According to the study authors, sound normally travels 768 miles per hour, while light can reach speeds of in excess of 670,000,000 miles per hour. However, the new National Science Foundation (NSF) and Air Force Office of Scientific Research-funded study creates and confines both types of waves so that the sound can control the light.
The chip used in the experiment was created using a silicon base coated with a layer of aluminum nitride which conducts an electric charge. Applying alternating electrical signals to the material causes it to periodically deform, generating sound waves that grow on its surface similar to how seismic waves generate from an earthquake’s epicenter. This technology has previously been used in cell phones, microwave filters and other wireless devices.
“Our breakthrough is to integrate optical circuits in the same layer of material with acoustic devices in order to attain extreme strong interaction between light and sound waves,” lead author Mo Li, an assistant professor in the Department of Electrical and Computer Engineering, said in a statement.
Li and his colleagues used this cutting-edge type of nanofabrication technology to develop arrays of electrodes that were just 100 nanometers (0.00001 centimeters) wide in order to excite sound waves at an unprecedented high frequency – one higher than 10 GHz, the frequency commonly used for satellite communications.
“What’s remarkable is that at this high frequency, the wavelength of the sound is even shorter than the wavelength of light. This is achieved for the first time on a chip,” said Semere Tadesse, a graduate student in the University of Minnesota’s School of Physics and Astronomy and first author of the study. “In this unprecedented regime, sound can interact with light most efficiently to achieve high-speed modulation.”

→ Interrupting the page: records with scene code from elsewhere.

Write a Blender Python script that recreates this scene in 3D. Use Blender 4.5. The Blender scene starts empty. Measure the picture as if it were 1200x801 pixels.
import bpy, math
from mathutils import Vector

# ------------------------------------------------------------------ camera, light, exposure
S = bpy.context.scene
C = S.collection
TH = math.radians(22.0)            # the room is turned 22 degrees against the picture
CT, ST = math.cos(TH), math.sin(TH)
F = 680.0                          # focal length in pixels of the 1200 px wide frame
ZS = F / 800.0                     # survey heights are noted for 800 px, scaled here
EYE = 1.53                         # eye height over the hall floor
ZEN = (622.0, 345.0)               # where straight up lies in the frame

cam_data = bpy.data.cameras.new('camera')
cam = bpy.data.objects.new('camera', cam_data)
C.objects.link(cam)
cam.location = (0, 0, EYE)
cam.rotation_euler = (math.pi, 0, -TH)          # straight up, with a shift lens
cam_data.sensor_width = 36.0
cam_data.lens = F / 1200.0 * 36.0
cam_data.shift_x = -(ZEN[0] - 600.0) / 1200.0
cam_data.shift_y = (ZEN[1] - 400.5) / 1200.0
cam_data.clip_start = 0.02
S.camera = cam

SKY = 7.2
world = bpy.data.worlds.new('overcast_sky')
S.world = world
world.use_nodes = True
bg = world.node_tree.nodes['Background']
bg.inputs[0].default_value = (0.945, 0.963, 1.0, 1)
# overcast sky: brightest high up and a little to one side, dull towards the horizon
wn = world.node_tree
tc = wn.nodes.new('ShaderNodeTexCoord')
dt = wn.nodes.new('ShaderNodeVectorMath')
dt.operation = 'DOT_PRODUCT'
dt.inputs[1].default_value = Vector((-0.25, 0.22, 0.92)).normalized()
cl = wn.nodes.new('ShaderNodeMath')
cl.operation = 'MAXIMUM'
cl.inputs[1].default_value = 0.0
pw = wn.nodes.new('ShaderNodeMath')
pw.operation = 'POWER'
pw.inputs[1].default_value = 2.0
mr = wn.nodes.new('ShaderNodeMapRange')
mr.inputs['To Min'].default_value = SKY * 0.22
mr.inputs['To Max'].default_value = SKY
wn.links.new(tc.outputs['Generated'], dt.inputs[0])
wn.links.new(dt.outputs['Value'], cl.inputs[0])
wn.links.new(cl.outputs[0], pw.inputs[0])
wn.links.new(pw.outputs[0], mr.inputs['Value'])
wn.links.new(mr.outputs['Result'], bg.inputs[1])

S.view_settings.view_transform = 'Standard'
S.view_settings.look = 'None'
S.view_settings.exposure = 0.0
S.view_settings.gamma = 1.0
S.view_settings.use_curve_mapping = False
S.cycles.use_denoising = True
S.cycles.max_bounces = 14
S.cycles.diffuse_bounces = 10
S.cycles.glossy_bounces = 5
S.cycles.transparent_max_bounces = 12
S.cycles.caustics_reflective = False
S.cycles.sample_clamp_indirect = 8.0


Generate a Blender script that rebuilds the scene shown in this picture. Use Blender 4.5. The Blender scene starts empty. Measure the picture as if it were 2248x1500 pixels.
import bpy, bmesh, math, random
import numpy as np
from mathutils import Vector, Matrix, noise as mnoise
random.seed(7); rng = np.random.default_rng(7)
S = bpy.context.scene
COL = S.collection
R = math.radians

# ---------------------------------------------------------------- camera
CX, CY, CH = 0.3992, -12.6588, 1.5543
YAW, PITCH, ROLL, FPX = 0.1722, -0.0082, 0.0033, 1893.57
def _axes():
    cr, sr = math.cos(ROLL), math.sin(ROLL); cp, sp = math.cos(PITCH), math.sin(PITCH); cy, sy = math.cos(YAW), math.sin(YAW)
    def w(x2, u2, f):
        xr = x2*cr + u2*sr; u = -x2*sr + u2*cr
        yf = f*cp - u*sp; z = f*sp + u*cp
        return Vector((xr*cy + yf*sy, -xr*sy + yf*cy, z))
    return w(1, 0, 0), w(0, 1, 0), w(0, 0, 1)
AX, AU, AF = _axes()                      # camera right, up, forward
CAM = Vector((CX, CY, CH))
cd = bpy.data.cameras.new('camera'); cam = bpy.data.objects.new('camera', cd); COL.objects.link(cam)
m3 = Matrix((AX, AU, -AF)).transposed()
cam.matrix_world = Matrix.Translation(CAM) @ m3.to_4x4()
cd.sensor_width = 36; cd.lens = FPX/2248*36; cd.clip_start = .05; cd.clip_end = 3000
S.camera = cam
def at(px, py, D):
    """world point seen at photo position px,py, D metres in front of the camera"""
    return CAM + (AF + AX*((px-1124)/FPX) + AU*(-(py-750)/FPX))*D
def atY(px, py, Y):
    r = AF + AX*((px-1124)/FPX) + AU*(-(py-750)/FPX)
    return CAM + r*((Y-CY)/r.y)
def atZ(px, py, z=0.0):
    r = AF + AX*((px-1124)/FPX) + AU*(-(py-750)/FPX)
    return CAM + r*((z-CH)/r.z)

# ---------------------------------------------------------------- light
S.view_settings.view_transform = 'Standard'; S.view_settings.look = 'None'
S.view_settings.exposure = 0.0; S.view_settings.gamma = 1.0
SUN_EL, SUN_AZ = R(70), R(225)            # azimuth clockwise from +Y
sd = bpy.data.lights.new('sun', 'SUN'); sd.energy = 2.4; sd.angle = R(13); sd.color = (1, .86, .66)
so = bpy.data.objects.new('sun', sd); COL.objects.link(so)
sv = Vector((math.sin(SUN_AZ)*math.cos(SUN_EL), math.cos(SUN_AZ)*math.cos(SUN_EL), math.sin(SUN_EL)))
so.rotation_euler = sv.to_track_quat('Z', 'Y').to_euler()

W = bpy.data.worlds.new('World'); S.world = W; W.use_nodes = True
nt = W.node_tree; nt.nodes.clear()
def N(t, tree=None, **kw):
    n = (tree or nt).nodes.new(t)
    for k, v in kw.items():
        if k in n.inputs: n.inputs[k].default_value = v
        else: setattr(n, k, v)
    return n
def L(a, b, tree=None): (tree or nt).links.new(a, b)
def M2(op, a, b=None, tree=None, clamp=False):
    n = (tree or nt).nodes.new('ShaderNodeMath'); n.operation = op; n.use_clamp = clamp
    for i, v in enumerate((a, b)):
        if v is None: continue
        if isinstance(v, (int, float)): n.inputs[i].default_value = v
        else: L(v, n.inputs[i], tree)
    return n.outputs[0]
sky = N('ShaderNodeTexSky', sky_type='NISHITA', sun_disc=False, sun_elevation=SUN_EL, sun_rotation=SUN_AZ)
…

“In addition to applications in communications, researchers are pursuing quantum physics applications for the novel device,” the university added. “They are investigating the interaction between single photons (the fundamental quantum unit of light) and single phonons (the fundamental quantum unit of sound). The researchers plan to use sound waves as the information carriers for quantum computing.”
The device was fabricated in the cleanroom at the Minnesota Nano Center at the University of Minnesota. The project was conceived and supervised by Li, while the experiments were designed and the paper co-authored by both he and Tadesse. Tadesse also performed the fabrication, and measured and analyzed the resulting data.
Back in October 2012, Li was part of a University of Minnesota team which invented a unique microscale optical device capable of dramatically increasing download speeds while also lowering the cost of bandwidth. That device used the force generated by light to rapidly turn a mechanical switch of light on and off, a breakthrough which offered superior performance while also reducing power consumption.